Pacifica, and the Pacific
I jogged with the herd for the first half mile, along a gravel footpath. Soon, the trail constricted to single track and began ascending. I followed my coaches advice and power hiked as much as possible, only opening up my stride when the grade became obviously runnable. I did an okay job holding my place in the conga line, but let dozens of runners pass as they huffed their way up the hill. My right calf cramped severely during the climb. Never having cramped while running before (I usually cramp after finishing) I was unsure why it happened or how to fix it. I knew salt might help, and I had some dilute Tailwind in my bottle, but no S!Caps. I chalked it up to starting cold, and tried to leave my heel on the ground as long as possible in each stride to stretch out the muscle group. Short spells of running did not loosen it up, but overall it didn't slow me down much. By the time we gained the ridge and the trail opened up into a dirt road, I had forgotten about it all together. I'll have to remember that trick.

Two way traffic made for some dicey passing opportunities

Some upper sections were steep
The views from the summit of Montara Mountain made the climb worthwhile, but I was looking forward to the descent! Three miles of semi-technical downhill lay before me, and as I had kept it easy on the way up, most of the two way traffic I had to negotiate was above the single track. I had one parade of about eight runners to pass on the narrow trail, and then it was off to the races. I got my cadence up around 190, and clicked off effortless seven minute miles on the way back to the park, and the second loop.

The upper sections were nice and wide, allowing easy passing

The views were hard to appreciate on the downhills!

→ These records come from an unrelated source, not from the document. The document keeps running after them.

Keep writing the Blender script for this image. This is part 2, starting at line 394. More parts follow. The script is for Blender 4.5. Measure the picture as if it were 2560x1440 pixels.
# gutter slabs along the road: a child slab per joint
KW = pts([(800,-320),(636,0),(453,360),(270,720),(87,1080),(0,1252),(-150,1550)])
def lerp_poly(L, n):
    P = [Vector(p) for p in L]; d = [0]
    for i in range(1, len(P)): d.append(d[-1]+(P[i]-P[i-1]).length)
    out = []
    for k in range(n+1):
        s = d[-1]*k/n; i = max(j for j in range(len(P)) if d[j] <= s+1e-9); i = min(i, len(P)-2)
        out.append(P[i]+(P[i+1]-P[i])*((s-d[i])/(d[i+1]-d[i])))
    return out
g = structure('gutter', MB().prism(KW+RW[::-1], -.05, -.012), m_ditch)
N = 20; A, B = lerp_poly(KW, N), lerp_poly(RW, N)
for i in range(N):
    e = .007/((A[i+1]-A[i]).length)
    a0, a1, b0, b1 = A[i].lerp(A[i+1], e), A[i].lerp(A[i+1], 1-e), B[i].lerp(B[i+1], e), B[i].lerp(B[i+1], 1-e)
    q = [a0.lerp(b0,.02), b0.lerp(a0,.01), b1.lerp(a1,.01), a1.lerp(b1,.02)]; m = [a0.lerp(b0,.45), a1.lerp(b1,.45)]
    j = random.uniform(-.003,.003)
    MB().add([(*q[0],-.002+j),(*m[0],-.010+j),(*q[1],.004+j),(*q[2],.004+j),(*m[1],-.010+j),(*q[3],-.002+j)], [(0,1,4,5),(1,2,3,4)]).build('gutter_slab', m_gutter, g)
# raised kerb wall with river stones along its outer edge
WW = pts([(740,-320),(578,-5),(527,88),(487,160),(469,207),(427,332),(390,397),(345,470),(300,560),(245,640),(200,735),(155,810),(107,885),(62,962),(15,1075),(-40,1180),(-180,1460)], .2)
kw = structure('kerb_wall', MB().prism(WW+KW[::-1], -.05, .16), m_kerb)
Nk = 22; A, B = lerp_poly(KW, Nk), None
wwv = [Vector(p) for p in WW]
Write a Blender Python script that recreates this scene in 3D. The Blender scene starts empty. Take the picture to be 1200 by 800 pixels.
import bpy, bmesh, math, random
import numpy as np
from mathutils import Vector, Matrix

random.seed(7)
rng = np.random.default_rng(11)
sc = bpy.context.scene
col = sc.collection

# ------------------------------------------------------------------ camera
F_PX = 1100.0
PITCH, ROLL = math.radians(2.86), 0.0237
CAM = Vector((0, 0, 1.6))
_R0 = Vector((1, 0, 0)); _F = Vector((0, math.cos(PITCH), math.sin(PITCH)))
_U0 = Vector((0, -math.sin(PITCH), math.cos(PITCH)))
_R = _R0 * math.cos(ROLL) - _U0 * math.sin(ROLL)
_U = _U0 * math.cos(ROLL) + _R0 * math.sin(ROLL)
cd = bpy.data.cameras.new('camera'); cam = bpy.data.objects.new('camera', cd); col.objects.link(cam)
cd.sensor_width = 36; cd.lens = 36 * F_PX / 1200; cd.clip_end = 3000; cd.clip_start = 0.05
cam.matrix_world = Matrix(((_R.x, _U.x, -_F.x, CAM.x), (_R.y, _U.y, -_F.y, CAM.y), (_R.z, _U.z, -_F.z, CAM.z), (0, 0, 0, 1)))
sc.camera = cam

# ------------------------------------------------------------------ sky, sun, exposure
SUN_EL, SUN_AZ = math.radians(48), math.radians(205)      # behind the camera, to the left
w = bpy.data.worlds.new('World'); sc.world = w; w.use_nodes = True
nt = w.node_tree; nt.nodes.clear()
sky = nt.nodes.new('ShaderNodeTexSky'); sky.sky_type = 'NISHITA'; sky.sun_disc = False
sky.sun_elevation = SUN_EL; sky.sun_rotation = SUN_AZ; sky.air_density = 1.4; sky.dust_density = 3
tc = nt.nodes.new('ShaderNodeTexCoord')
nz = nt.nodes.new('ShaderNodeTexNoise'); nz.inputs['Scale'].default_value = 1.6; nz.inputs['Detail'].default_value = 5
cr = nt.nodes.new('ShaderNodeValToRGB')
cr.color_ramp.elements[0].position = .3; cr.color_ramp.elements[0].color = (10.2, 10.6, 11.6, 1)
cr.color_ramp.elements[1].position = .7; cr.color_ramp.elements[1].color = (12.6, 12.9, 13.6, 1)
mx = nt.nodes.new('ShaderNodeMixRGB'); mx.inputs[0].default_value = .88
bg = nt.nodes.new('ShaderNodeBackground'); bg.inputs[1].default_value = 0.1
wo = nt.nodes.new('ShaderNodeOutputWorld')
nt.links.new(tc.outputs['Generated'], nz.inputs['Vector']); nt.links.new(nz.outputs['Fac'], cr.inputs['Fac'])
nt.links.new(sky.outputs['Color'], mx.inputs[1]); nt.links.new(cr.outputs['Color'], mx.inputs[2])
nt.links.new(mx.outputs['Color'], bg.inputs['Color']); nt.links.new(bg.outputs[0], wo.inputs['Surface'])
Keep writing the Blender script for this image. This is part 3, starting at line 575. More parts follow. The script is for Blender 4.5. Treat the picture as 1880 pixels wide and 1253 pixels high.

After following a train of runners who missed a turn at the bottom of the hill, I regained the course and ran confidently into the aid station. I felt great: no niggles since the calf cramp, I'd finished 20 ounces of Tailwind, and I was ahead of my goal split. I refilled my bottle, got a quick kiss from Twirly and set out on the third of the four climbs with just over five miles to go. The temperature seemed to climb as the wind out of the East brought the heat from inland.

I'd been oscillating with a small group of runners who would pass me, slowly, on the climbs. Only a few of these runners made it out of the aid station fast enough to catch me, and I caught all but one of them on the next descent, a short downhill back into the valley. Then, the final four miles was a grunt up a series of switch backs followed by a final fast descent through Eucalyptus groves to the finish line. I had been shooting for a modest finishing time of 2:45, but ended up crossing the line 37th out of 131, at 2:29, just barely edging out another 40-49 age group man at the line (for 8th in my AG). I don't usually kick in a trail race, but I had lots of gas left in the tank, and, well, sometimes the urge to compete can overwhelm, right?

This race course is absolutely stunning; views of the ocean, Pacifica, San Francisco and the Bay all compete for your attention. Fortunately, there is enough climbing for one to appreciate them, because on the descents, taking in the view is a recipe for bloodied knees or worse! The volunteers were supportive and helpful, and the course was well marked (I would not have taken that wrong turn if I was leading - the trail was obviously marked).

My favorite part about running this event was that it was free for me! I used a volunteer credit I had earned at the 2012 Woodside Ramble. Twirly and I followed the spectacular morning with lunch at a friend's house on the beach, where we grilled up some Gorilla Barbecue chicken, and soaked up the sun. Despite the brutal elevation, I'll be back for this one, if only for those screaming downhills!